Alliance Trust takes least embarrassing option over board appointments

Board Game Scrabble

So much for Katherine the Great.

Katherine Garrett-Cox, the Alliance Trust chief executive, has capitulated at the 11th hour to the agitators from Elliott Advisors. The US hedge fund, waving a 12% holding, wanted three new faces on the board. Alliance has allowed two, Anthony Brooke and Peter Macnamara, despite spending the last month describing the nominees as short-termists who couldn’t be trusted to act independently. The so-called compromise heavily favours Elliott: from its point of view, two out of three ain’t bad.

Alliance’s board crumbled, one assumes, because it knew the vote in Dundee would not produce the hoped-for display of loyalty from the small army of retail investors. The whisper says the poll on the trio of Elliott-nominated non-executives was too close to call. Thus a negotiated retreat, and cancelled resolutions, became the board’s least embarrassing option.

The terms require Elliott to refrain from agitating against the board and management until after next year’s annual meeting. There are also “certain mutual non-disparagement undertakings”. Since the shareholders aren’t allowed to see this novel document, they’ll have to guess as to its contents. Alliance, presumably, is not allowed to refer to Elliott’s taste for seizing Argentinian naval ships in disputes over debt. And the hedge fund, let’s guess, can’t shout about the unfairness of Garrett-Cox regularly collecting £1m-plus a year despite Alliance’s middling investment performance.

Next May, battle is allowed to resume. In effect, the 127-year-old investment trust has given itself 12 months to demonstrate that it deserves to exist in current form. If not, the debate about outsourcing fund management to save costs will return with a bite. So, too, will be the idea of selling two subsidiaries.

Spare a thought for Alliance small shareholders. They thought they were being offered a real vote and a chance to express an opinion on rival analyses. Instead, whether they like it or not, they must live with a settlement negotiated behind the scenes. Elliott’s nominees, they were told by the board, were merely yes men; but Brooke and Macnamara, who never uttered a word publicly to address the criticism, will be welcomed anyway.

At the weekend, Garrett-Cox was quoting Churchill and looking forward to victory. Ho, ho.

Standard Chartered’s smarter approach

Compare and contrast. HSBC made a song and dance last week about its potential move away from London. It announced a formal review of the bank’s domicile, citing everything from the cost of the UK bank levy to the uncertainty created by a possible referendum on EU membership. It also created a stir in Hong Kong where the local financial regulator, possibly under orders from Beijing, said it would adopt a “positive attitude” if HSBC wants to return.

Standard Chartered, by contrast, took a softly-softly approach yesterday. The finance director’s admission that the domicile question is “under review” was the extent of it, even though Standard would seem to have more reasons to leave than HSBC. It does virtually no business in the UK, thus its proportionate hit from the bank levy (about £350m this year) is greater. And its two big shareholders favour a switch to Singapore – vocally, in the case of Aberdeen Asset Management.

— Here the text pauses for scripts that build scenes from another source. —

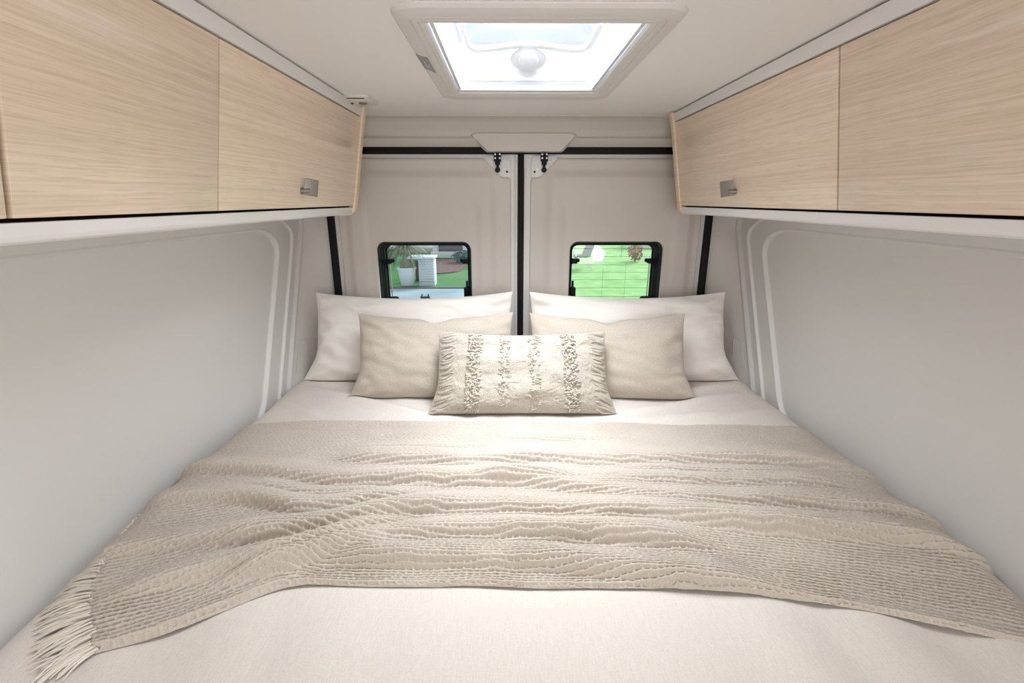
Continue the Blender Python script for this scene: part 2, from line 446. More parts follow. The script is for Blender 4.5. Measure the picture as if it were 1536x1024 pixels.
    def catch(x, z, out, big=False):
        b = MB(); s_ = 1.25 if big else 1
        b.box(sg*x-.013*s_, sg*x+.013*s_, 2.120, 2.147, z-.011*s_, z+.011*s_, .003)
        b.lathe([(.006, 0), (.009*s_, .003), (.009*s_, .012), (.005, .016)], (sg*(x+out*.016), 2.132, z+.002), 14, Matrix.Rotation(-math.pi/2, 3, 'X'))
        b.tube([(sg*x, 2.130, z), (sg*(x+out*.018), 2.130, z+.003)], .0065, 8)
        b.tube([(sg*(x-out*.012), 2.135, z-.01), (sg*(x-out*.016), 2.135, z-.032)], .004, 8)
        b.done('catch', M['blackp'], w)
    catch(.578, 1.322, -1); catch(.240, 1.322, 1)
    catch(.572, 1.150, -1, True)
    b = MB().box(min(sg*.226, sg*.250), max(sg*.226, sg*.250), 2.118, 2.148, 1.152, 1.207, .006)
    b.tube([(sg*.236, 2.13, 1.20), (sg*.236, 2.13, 1.235)], .005, 8); b.tube([(sg*.234, 2.13, 1.16), (sg*.242, 2.13, 1.10)], .006, 8)
    b.done('stay_arm', M['blackp'], w)
    if sg < 0:
        b = MB().box(-.449, -.405, 2.132, 2.148, 1.147, 1.164, .004)
        b.tube([(-.441, 2.14, 1.16), (-.441, 2.14, 1.174)], .003, 6); b.tube([(-.413, 2.14, 1.16), (-.413, 2.14, 1.174)], .003, 6)
        b.box(-.436, -.419, 2.135, 2.148, 1.10, 1.15, .003)
        b.done('window_handle', plain('teal_grey_plastic', (.05, .10, .10, 1), .4), w)
    else:
        b = MB()
        for z in (1.374, 1.339, 1.303, 1.270, 1.237, 1.199, 1.160, 1.122): b.tube([(.235, 2.1475, z), (.585, 2.1475, z)], .0007, 4)
        for x in (.372, .474): b.tube([(x, 2.1475, 1.11), (x, 2.1475, 1.29 if x < .4 else 1.31)], .0006, 4)
        b.tube([(.450, 2.1475, 1.335), (.450, 2.1475, 1.388)], .0008, 4)
        b.done('heating_wires', M['wire'], w)
    return d
rear_door(-1, 'door_1', 'window_1', M['paneL'])
rear_door(1, 'door_2', 'window_2', M['paneR'])

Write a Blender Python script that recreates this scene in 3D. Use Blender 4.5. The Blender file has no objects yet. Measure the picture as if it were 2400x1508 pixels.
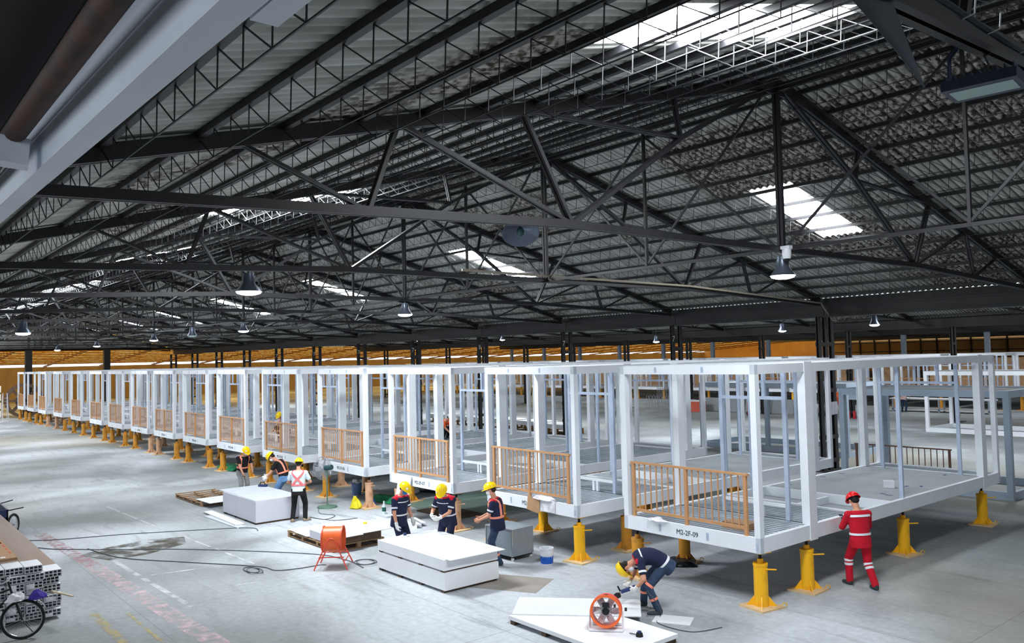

Standard’s quiet approach, designed to play down expectations, is the smarter one. Switching domicile is not easy. Aside from the up-front cost of upheaval, there are tax implications beyond the levy. And would a new regulator demand fatter capital cushions? Would the cost of capital rise?

HSBC, it might be argued, has to inform its shareholders if it is reviewing its domicile. True, but the tone from the top was almost gung-ho. At the end of the process, HSBC may find it has marched its shareholders to the top of the hill only to march them down again. Politicians in Hong Kong and Beijing would not be impressed by the big tease, and their counterparts in London may conclude that it’s safe to tickle the bank levy higher yet.

Keep Whitbread intact after Harrison

It has been a very decent innings for Andy Harrison at Whitbread, owner of Premier Inn and Costa Coffee. The chief executive isn’t departing quite yet, but the company’s five-year performance statistics currently look excellent: earnings per share have increased at 17% per annum.

Harrison’s best decision was to resist the clamour from one corner of the City to split Whitbread in two. The demerger idea was promoted mainly by jobbing investment bankers and analysts, rather than Whitbread’s own shareholders. But Harrison did the right thing by quashing the talk before it could gain momentum.

Budget hotels and coffee shops have little in common but the combination works for Whitbread. The stability of Premier Inn’s cash flows has helped the company take a long-term approach to the task of beating Starbucks in the UK, a job comprehensively achieved. The same thinking should apply now that China is the focus for Costa’s expansion.

Once upon a time, there may have been a “conglomerate discount” at Whitbread, as the City jargon has it, but it has been eliminated by a near-quadrupling of the share price over five years. Harrison’s successor – Costa boss Chris Rogers is the leading internal candidate – should commit to keeping Whitbread intact. There is no need for financial engineers.